Opposition parties resume battle for WE
Two House of Commons committee meetings dragged on for hours Thursday as Liberal MPs continued to filibuster opposition efforts to reopen their investigations into the WE Charity affair.
The finance committee was still droning on after eight hours of debating amendments to a Conservative motion denouncing redactions to some 5,000 pages of documents released by the government in August — just as Prime Minister Justin Trudeau prorogued Parliament, shutting down four separate committee investigations into the affair.
The ethics committee was similarly stalled, going on five hours by early evening, over a Conservative motion calling on Speakers’ Spotlight, the agency that arranged speaking engagements for Trudeau’s wife, mother and brother at WE events, to hand over 12 years of receipts for the trio’s paid appearances.

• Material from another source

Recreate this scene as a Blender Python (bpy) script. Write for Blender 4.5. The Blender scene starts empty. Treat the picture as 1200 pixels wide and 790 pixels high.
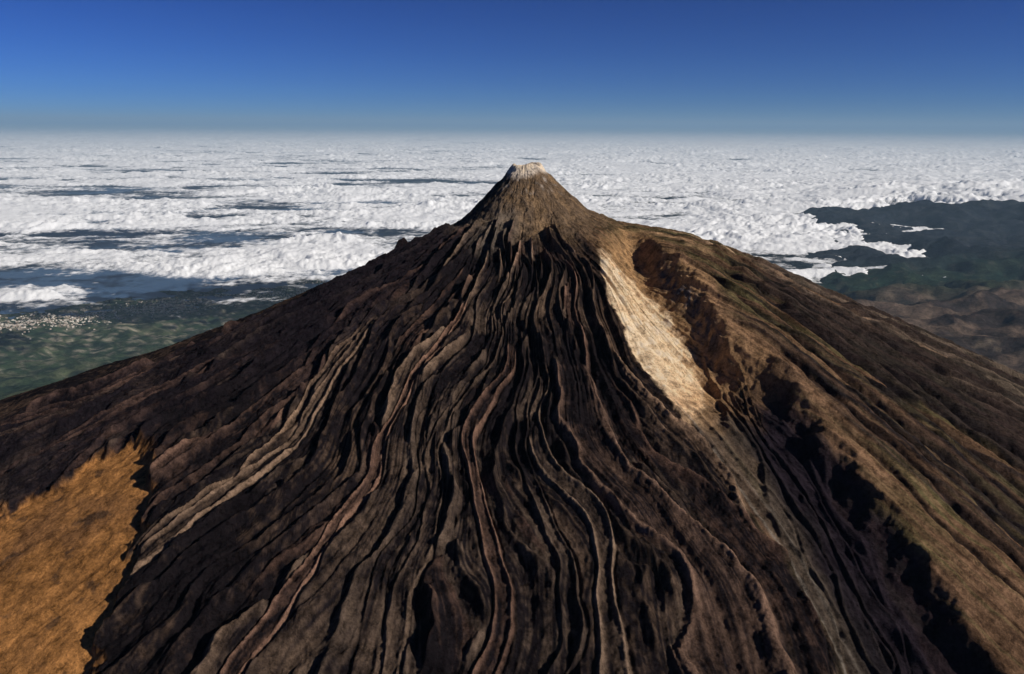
import bpy, math, numpy as np
rng=np.random.default_rng(7)
f32=np.float32
# ---------------------------------------------------------------- noise
def perlin(x,y,seed=0):
    x=np.asarray(x,dtype=np.float64);y=np.asarray(y,dtype=np.float64)
    g=np.random.default_rng(seed);n=256
    p=g.permutation(n);a=g.random(n)*2*np.pi;gx=np.cos(a);gy=np.sin(a)
    xi=np.floor(x).astype(np.int64);yi=np.floor(y).astype(np.int64)
    xf=x-xi;yf=y-yi
    u=xf*xf*xf*(xf*(xf*6-15)+10);v=yf*yf*yf*(yf*(yf*6-15)+10)
    def gr(ix,iy,dx,dy):
        h=p[(p[ix&255]+iy)&255]
        return gx[h]*dx+gy[h]*dy
    n00=gr(xi,yi,xf,yf);n10=gr(xi+1,yi,xf-1,yf);n01=gr(xi,yi+1,xf,yf-1);n11=gr(xi+1,yi+1,xf-1,yf-1)
    a0=n00+(n10-n00)*u;a1=n01+(n11-n01)*u
    return (a0+(a1-a0)*v)*1.5
def fbm(x,y,o=4,seed=0,g=0.5,l=2.03):
    s=0;a=1;t=0
    for i in range(o):
        s=s+a*perlin(x+i*17.3,y-i*9.1,seed+i);t+=a;a*=g;x=x*l;y=y*l
    return s/t
def sst(a,b,x):
    t=np.clip((x-a)/(b-a),0,1);return t*t*(3-2*t)
def lerp(a,b,m): return a+(b-a)*m
# ---------------------------------------------------------------- base shape of the volcano
R=[0,.45,1,2,3,4,5,7,8,10,14,16,20,30,45,60,90,120,165,200,460]
FR=[-.35,-.1,.5,1.5,2.2,2.8,3.35,4.45,5.0,6.1,8.2,9.2,11.1,15,18,20,21,22,25,28,32]
LF=[-.35,-.1,.5,1.5,2.15,2.6,3.05,3.95,4.4,5.25,6.8,7.4,8.8,12.4,17,22,31,34.5,37.2,39,40]
RT=[-.35,-.1,.45,1.3,1.65,1.88,2.12,2.8,3.2,4.05,5.75,6.6,8.3,12.0,16,18,18.5,20,24,28,32]
BK=[-.35,-.1,.5,1.5,2.1,2.7,3.2,4.2,4.8,6.0,8.2,9.2,11.2,15.5,20,24,31,34.5,37.2,39,40]
rr=np.linspace(0,460,46001)
def smooth(P):
    q=np.interp(rr,R,P);k=41;w=np.hanning(k);w/=w.sum()
    qq=np.convolve(np.pad(q,(k//2,k//2),mode='edge'),w,'valid');qq[:30]=q[:30];return qq
FRs,LFs,RTs,BKs=map(smooth,(FR,LF,RT,BK))
def base(x,y):
    r=np.hypot(x,y); t=np.arctan2(x,-y);c=np.cos(t); s=np.sin(t)
    f=np.interp(r,rr,FRs);l=np.interp(r,rr,LFs);rt=np.interp(r,rr,RTs);b=np.interp(r,rr,BKs)
    return 37-(np.where(c>0,f,b)*c*c+np.where(s>0,rt,l)*s*s)
# ---------------------------------------------------------------- polar grid
r1=np.arange(0.02,17,0.025)
r2=[17.]
while r2[-1]<450: r2.append(r2[-1]*1.0+max(0.025,min((r2[-1]-16.9)*0.03+0.025,r2[-1]*0.0095)))
rs=np.concatenate([r1,np.array(r2[0:])]);NR=len(rs)
td=np.concatenate([np.arange(-80,105,0.10),np.arange(105,160,0.2),np.arange(160,200,1.0),np.arange(200,280,0.25)])
NT=len(td);tr=np.radians(td)
TW=np.where(td>180,td-360,td) # wrapped degrees
RG=rs[:,None];X=RG*np.sin(tr)[None];Y=-RG*np.cos(tr)[None]
Z=base(X,Y)
T2=np.broadcast_to(TW[None],X.shape)
nf=int(np.searchsorted(rs,30.)) # detailed rows
cf=int(np.searchsorted(td,104.9)) # front columns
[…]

WE Charity, which was to have been paid $43.5 million to manage a now-defunct federal student volunteering program, has already disclosed that it paid Margaret and Alexandre Trudeau more than $350,000 over the years.
Trudeau’s wife, Sophie Gregoire Trudeau, was paid a one-time fee of $1,400 for an event in 2012, before her husband became prime minister.
Liberal members of the ethics committee complained that the motion is too broad, a “fishing expedition” aimed at delving into the financial affairs of the prime minister’s relatives beyond their involvement with WE.
They also argued that it is wrong for MPs to investigate members of another MP’s family and that the matter should be left with the federal ethics commissioner, who is already investigating Trudeau and former finance minister Bill Morneau.